• **Supplied records**:
####

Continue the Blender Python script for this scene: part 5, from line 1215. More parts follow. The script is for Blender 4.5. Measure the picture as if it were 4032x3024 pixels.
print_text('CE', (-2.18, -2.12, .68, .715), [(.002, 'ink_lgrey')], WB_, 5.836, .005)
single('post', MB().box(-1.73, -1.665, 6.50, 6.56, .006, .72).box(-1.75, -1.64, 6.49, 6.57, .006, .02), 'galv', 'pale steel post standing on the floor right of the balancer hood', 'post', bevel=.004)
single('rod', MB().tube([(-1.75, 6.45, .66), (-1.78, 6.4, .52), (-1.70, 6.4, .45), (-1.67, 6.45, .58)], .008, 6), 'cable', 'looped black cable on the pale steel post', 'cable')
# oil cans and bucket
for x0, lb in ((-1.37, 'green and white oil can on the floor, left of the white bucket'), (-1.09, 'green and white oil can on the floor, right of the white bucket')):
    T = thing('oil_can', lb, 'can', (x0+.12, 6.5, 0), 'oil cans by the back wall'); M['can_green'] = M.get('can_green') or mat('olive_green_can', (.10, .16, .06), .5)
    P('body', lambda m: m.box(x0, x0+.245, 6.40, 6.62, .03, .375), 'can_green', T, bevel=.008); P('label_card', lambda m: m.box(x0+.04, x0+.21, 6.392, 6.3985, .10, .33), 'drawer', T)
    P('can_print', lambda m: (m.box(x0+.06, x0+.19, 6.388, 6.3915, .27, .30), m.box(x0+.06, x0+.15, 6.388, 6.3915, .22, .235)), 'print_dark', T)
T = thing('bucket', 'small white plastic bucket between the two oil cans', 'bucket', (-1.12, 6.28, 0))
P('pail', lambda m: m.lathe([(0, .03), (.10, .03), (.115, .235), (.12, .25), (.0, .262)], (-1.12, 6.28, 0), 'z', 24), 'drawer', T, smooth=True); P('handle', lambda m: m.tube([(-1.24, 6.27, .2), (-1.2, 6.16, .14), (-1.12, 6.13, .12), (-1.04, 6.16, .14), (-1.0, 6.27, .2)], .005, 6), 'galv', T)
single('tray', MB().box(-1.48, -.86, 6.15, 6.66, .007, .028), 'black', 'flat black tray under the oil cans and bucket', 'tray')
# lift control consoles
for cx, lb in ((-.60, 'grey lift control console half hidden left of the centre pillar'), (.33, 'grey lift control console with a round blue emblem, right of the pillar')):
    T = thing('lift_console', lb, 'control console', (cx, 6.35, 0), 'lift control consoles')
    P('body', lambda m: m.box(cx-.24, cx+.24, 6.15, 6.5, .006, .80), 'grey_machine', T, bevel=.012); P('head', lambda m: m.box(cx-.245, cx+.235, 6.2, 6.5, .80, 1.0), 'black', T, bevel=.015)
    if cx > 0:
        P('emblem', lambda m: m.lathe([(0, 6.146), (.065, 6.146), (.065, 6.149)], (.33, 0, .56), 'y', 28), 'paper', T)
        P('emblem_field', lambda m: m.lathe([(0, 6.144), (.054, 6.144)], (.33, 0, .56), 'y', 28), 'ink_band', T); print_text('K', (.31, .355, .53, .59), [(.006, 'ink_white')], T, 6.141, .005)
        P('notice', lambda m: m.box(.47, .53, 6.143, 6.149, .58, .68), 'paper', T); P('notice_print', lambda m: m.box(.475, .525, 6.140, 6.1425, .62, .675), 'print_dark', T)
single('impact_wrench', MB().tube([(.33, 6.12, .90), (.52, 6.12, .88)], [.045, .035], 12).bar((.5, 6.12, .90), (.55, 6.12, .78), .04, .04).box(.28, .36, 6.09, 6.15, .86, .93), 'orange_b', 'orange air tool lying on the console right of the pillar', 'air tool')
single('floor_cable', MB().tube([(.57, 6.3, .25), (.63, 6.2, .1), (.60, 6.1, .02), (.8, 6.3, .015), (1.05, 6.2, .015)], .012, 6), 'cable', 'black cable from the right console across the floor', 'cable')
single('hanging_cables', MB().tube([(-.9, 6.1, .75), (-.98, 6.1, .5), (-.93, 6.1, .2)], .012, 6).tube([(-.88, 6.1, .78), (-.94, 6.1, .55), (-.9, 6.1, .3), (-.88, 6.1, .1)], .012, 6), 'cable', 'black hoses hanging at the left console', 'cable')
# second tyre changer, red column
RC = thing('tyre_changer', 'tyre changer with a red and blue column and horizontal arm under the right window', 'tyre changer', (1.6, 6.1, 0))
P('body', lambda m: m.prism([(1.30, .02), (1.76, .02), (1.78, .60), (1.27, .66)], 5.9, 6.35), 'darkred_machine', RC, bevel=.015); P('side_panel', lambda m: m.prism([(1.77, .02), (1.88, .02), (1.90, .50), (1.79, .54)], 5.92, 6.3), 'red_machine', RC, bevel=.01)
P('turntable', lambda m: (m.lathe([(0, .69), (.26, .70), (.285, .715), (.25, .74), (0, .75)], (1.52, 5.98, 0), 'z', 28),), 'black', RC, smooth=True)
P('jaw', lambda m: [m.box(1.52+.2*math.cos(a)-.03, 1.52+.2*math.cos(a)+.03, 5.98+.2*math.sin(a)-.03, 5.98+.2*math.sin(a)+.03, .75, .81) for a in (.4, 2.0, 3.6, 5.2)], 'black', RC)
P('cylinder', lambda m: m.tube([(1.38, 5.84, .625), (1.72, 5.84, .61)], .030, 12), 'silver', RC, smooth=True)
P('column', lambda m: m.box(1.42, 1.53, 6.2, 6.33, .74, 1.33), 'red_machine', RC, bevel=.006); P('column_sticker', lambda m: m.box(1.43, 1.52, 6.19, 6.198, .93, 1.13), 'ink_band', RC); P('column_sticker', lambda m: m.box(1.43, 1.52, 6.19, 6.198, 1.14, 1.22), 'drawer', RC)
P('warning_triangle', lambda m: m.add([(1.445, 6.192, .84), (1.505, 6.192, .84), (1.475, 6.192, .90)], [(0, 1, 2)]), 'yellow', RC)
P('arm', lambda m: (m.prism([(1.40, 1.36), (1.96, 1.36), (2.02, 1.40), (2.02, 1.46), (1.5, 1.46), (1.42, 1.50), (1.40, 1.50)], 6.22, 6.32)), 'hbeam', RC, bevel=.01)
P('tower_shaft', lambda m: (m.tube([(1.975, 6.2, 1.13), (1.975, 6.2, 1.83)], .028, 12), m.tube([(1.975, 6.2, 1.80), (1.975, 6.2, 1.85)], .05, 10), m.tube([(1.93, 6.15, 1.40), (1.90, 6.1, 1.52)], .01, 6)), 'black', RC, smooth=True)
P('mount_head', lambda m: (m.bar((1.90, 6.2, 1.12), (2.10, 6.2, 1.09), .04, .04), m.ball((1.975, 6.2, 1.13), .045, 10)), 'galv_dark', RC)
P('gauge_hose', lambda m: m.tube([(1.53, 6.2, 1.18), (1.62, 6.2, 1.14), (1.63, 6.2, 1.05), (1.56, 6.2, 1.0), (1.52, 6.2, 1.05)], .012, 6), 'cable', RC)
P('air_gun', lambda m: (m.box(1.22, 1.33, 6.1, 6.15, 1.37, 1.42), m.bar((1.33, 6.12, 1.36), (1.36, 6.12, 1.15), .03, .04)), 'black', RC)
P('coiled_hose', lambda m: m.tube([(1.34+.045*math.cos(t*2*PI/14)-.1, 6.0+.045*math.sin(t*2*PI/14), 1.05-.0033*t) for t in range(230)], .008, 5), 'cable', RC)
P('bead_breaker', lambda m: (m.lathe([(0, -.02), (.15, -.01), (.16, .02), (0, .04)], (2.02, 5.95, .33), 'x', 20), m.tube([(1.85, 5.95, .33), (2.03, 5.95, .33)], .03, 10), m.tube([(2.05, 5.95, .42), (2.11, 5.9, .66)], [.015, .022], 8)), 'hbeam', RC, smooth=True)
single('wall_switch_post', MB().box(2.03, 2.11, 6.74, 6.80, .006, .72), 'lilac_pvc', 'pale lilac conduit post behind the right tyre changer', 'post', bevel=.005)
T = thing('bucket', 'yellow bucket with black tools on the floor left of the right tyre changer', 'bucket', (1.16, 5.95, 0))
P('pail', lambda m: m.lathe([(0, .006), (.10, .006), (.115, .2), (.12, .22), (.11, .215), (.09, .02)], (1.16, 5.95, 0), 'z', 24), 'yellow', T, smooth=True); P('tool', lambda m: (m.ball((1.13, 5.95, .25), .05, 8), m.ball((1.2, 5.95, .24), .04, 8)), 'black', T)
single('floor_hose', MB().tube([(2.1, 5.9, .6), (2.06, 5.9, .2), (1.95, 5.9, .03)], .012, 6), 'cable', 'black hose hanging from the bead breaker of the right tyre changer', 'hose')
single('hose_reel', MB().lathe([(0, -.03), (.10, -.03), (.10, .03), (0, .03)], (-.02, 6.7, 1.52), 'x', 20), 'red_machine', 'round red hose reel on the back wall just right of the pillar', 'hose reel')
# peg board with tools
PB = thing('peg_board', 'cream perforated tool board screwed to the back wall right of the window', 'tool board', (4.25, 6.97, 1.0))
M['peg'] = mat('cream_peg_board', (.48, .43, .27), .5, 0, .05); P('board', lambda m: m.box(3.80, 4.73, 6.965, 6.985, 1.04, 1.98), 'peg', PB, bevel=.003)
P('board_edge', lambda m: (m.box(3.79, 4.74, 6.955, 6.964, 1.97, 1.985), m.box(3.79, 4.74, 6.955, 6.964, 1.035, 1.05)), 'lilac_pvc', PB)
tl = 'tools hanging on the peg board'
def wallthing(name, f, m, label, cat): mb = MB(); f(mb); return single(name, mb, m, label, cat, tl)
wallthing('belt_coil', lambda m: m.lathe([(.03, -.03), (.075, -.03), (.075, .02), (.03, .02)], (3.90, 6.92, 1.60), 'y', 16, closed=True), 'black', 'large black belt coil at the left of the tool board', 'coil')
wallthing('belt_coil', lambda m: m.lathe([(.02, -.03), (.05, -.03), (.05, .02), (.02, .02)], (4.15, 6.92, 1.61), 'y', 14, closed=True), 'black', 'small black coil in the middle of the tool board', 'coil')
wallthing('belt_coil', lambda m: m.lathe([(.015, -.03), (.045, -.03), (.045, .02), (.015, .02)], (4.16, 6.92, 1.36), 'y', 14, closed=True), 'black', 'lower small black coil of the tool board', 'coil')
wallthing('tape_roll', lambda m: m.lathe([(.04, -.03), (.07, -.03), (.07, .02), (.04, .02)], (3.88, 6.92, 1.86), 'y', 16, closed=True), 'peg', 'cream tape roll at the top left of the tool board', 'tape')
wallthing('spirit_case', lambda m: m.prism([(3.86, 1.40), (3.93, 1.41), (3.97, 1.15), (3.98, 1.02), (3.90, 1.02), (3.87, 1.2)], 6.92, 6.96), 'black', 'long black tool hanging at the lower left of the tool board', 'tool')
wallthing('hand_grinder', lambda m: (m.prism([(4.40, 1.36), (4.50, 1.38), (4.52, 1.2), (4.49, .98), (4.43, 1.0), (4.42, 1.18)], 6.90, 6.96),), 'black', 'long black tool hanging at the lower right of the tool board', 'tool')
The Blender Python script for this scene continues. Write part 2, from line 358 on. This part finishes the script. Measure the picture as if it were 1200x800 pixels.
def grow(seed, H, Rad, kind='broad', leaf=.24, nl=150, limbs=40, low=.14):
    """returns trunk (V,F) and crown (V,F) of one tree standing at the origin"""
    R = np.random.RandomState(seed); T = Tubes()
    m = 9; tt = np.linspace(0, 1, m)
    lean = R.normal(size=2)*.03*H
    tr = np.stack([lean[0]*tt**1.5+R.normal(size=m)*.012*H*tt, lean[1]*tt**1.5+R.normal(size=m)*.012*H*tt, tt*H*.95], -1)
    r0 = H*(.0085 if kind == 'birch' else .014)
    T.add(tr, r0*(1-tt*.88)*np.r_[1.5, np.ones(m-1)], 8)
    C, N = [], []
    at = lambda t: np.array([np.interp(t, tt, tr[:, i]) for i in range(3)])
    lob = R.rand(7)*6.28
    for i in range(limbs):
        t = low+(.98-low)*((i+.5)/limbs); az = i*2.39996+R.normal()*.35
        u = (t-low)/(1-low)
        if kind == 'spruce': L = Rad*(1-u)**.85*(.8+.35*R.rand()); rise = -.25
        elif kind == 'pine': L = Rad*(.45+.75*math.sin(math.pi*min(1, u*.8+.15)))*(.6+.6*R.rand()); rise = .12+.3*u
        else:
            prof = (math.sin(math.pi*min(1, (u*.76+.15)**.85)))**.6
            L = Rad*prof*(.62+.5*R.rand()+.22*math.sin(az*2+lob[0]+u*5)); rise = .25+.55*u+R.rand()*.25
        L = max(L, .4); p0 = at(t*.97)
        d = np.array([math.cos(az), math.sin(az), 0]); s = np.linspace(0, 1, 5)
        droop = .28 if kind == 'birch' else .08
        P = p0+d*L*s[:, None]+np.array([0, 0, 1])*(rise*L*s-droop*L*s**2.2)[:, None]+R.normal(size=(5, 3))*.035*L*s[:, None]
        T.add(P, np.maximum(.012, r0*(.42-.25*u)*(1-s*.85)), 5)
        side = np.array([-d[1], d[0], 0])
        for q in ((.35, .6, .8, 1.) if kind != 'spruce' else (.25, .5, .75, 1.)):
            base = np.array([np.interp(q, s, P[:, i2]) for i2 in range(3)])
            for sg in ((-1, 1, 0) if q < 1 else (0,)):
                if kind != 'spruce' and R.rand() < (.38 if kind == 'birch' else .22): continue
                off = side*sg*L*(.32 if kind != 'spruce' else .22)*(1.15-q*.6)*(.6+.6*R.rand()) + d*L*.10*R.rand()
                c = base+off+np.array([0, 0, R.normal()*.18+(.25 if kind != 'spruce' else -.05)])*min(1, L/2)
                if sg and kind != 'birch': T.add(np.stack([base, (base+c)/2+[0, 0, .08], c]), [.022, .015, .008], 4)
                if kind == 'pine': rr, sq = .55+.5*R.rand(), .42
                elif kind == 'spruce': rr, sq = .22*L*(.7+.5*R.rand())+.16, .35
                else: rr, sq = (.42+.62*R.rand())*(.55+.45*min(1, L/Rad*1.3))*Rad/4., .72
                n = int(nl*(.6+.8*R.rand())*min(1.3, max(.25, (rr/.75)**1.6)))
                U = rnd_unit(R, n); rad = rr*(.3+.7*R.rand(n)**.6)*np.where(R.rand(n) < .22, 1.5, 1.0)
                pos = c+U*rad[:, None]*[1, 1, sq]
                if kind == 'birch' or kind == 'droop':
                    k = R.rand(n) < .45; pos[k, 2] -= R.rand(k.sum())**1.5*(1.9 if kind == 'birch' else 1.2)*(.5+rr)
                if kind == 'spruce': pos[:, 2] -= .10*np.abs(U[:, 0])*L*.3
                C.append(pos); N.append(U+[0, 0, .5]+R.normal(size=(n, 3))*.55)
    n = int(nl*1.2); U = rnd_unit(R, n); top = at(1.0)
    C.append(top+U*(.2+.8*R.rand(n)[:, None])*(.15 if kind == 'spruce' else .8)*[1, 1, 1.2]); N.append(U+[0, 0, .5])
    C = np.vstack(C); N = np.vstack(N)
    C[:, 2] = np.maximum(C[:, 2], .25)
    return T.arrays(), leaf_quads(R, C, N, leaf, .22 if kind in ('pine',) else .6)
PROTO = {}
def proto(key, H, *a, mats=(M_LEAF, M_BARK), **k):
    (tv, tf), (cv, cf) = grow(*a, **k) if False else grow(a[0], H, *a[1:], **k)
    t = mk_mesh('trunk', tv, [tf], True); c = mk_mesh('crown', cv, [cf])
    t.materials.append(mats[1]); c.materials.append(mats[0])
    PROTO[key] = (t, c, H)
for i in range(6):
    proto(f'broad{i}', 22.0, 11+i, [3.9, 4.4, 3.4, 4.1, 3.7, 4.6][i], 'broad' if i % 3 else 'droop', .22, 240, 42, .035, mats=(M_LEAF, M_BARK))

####

• **What you will do**:
Copy every line that includes the string "part" from the material above.

• **Final result**:
Continue the Blender Python script for this scene: part 5, from line 1215. More parts follow. The script is for Blender 4.5. Measure the picture as if it were 4032x3024 pixels.
The Blender Python script for this scene continues. Write part 2, from line 358 on. This part finishes the script. Measure the picture as if it were 1200x800 pixels.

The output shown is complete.